> **Records shown**:
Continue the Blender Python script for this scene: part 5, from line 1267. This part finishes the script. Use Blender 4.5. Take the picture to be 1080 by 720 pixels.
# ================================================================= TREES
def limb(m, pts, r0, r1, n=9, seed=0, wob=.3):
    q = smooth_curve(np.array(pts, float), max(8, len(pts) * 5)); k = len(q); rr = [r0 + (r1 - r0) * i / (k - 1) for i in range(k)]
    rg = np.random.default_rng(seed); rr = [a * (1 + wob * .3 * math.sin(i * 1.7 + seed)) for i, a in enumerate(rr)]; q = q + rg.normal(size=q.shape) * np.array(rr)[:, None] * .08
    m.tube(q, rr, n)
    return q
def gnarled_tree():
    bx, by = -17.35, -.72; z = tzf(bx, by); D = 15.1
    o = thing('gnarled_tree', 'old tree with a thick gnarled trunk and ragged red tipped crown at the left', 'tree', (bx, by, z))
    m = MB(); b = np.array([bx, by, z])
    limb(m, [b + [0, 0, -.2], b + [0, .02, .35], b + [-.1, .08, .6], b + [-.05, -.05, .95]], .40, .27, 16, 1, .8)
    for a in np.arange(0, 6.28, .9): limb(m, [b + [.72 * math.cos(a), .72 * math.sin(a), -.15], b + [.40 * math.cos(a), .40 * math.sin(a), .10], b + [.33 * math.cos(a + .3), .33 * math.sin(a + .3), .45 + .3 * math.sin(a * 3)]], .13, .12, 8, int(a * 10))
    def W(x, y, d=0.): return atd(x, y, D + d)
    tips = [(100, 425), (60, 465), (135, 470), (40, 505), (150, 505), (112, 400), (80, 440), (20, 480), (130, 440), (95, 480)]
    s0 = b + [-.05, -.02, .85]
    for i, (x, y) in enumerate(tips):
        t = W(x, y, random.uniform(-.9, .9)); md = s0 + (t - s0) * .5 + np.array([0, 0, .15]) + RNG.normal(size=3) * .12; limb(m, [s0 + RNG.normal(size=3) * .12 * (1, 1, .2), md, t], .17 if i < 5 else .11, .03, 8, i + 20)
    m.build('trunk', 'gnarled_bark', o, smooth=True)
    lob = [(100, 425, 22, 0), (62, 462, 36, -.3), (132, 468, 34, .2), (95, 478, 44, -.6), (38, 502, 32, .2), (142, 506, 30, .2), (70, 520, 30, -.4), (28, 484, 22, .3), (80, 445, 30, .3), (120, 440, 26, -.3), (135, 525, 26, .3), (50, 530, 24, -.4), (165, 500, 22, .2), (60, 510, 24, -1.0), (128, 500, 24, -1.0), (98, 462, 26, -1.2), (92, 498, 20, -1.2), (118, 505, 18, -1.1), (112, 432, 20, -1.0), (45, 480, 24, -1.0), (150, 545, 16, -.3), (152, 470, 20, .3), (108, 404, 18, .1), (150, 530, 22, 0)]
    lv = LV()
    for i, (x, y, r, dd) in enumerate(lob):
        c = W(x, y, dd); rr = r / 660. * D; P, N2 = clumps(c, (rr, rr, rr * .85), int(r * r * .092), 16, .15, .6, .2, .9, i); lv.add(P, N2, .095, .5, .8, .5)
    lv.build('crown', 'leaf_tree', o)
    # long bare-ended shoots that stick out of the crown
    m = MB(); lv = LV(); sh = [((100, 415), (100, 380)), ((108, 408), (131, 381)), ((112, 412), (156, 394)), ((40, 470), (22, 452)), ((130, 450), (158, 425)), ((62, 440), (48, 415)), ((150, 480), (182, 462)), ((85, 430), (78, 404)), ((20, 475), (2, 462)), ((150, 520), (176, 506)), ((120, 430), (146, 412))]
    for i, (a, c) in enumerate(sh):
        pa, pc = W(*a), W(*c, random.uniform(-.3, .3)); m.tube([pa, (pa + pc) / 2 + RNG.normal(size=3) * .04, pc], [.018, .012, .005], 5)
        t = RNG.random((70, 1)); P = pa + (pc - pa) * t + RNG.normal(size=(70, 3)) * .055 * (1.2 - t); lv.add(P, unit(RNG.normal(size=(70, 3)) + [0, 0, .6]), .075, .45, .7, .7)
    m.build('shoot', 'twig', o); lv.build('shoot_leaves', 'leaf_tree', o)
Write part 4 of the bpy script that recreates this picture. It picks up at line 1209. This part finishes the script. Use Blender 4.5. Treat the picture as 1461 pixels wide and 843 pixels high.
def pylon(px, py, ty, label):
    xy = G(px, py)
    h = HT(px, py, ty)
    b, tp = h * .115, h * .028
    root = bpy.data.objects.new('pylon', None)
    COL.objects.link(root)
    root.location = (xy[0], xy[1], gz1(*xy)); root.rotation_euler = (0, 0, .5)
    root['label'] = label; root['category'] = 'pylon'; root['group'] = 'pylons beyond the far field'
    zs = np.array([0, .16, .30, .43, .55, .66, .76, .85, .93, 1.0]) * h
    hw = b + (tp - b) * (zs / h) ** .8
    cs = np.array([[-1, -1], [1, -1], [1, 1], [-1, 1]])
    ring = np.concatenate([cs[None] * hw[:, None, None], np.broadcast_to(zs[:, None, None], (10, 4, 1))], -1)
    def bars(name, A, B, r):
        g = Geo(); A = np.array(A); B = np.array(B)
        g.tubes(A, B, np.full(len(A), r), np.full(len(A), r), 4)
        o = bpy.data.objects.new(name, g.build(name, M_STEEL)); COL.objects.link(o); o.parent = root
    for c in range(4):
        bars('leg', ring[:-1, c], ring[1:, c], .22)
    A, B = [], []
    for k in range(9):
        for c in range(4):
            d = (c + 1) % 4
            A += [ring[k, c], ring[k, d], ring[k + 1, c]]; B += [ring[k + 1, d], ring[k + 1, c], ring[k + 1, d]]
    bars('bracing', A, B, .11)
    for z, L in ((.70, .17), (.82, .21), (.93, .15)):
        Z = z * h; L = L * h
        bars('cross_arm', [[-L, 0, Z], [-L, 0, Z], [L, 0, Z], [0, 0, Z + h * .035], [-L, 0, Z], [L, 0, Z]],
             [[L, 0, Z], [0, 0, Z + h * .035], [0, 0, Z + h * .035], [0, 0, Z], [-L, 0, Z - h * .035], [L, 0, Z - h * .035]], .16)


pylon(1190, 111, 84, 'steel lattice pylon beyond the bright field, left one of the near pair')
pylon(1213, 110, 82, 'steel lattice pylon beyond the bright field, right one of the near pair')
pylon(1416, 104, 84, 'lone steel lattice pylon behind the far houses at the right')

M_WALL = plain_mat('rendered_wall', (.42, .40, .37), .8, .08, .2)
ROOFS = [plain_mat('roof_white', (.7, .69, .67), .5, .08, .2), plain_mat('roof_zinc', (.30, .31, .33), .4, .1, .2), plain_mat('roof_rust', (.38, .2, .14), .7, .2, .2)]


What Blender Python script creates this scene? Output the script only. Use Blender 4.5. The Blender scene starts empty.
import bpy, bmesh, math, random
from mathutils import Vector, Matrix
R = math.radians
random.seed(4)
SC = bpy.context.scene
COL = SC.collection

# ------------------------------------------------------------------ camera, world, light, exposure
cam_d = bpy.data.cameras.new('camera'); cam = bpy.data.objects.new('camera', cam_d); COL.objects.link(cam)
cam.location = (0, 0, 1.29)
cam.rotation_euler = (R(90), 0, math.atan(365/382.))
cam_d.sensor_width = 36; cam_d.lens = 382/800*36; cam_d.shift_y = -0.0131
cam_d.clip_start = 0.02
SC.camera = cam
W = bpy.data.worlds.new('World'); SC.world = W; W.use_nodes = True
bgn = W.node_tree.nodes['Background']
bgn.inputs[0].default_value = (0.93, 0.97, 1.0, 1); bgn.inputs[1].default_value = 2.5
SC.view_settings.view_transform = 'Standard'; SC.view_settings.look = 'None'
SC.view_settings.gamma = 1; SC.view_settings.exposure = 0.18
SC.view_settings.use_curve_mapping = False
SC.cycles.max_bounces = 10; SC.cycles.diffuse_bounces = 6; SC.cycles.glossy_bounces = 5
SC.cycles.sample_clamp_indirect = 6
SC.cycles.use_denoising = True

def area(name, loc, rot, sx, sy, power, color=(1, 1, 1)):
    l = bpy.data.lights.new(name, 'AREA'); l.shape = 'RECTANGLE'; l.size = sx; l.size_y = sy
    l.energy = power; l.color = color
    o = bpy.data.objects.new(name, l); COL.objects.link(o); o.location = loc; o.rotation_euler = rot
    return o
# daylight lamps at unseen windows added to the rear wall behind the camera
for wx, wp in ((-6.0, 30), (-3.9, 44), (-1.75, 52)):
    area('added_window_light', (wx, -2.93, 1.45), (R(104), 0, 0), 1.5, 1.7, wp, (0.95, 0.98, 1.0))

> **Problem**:
Transcribe, exactly and without additions, the lines of the records above, beginning with the line that contains "What Blender Python" and ending with the line that contains "COL = SC.collection", both included.

> **The result**:
What Blender Python script creates this scene? Output the script only. Use Blender 4.5. The Blender scene starts empty.
import bpy, bmesh, math, random
from mathutils import Vector, Matrix
R = math.radians
random.seed(4)
SC = bpy.context.scene
COL = SC.collection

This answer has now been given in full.